Castillos en el aire
En lo musical resulta ya extraño escuchar a Alberto Cortez y su inolvidable Castillos en el aire , aunque parece la banda sonora de nuestro día a día en política. En lo provincial, hace tiempo que han perdido cualquier atisbo de vergüenza —más allá de la amenaza podemita de que el próximo desnudo será integral— y siguen castigándonos con esa retahíla de proyectos que salen de carpetas cubiertas por dedos de polvo. Curiosamente, tras el mandato de la Mesa por León, aquella que iba a cambiar las cosas si nos dejábamos guiar por... los de siempre. Fue algo así como lo de Hamelín, de nuevo hacia el barranco siguiendo los mismos soniquetes...
En lo nacional, los castillos en el aire parece que los encuentra el presidente Pedro Sánchez entre las propiedades del ‘banco malo’, otra de tantas patrañas pinchadas tipo soufflé. Con segundo plato en forma de solares de Defensa que resulta que nadie le avisó de que están blindados. O como la acción trilera con el desempleo, que desaparecía por arte de magia, pero que era cuestión de una trampa estadística al hacer fijos discontinuos a los que ni trabajaban ni tenían la mínima esperanza de hacerlo. Anuncios con altavoz que son desautorizados por los expertos y por el tiempo. Ahora, resulta que España es un país moroso, tras una denuncia por aquella pirueta milmillonaria de Zapatero para incentivar las renovables, sobre lo que tampoco quiso oír a nadie. Hizo como ahora, un ¿sí o no es tan sí?
El paradigma del castillo volátil quizá resida en la renacida ansia autonomista. Dicen que puede decidir mucho el 28-M y por eso tanto el PSOE como el PP acuden con candidatos envueltos en púrpura. Tiene bastante de trampantojo. Está claro que ni unos ni otros van a ser capaces siquiera de arañar el blindaje que tiene el actual mapa nacional. No parece que ningún partido con un mínimo de responsabilidad esté dispuesto a abrir la caja de pandora de las fronteras de cualquier tipo. Puro teatro. En realidad, no queda ningún resquicio de democracia interna en los partidos. Se echan en falta los tiempos en los que había corrientes, incluso por diferencias ideológicas. Ahora, todo se hace a la búlgara. Y deja como meros peleles a quienes de cara a la calle están dispuestos a sacar pecho para ganar unos votos, aunque sabedores de que edifican sueños en el aire.

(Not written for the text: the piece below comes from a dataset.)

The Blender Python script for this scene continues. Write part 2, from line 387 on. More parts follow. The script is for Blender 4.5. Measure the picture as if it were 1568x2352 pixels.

El sectarismo lo socava todo. No deja resquicios al respeto democrático. Ni siquiera en cargos como una Delegación del Gobierno, que debe incluir un marchamo de representatividad oficial. Pero ese afán electoralista lo arruina y justifica todo. Hasta el punto de no acudir a la fiesta oficial de una autonomía. De un ejecutivo elegido democráticamente... Cuánta soberbia y olor a rancio.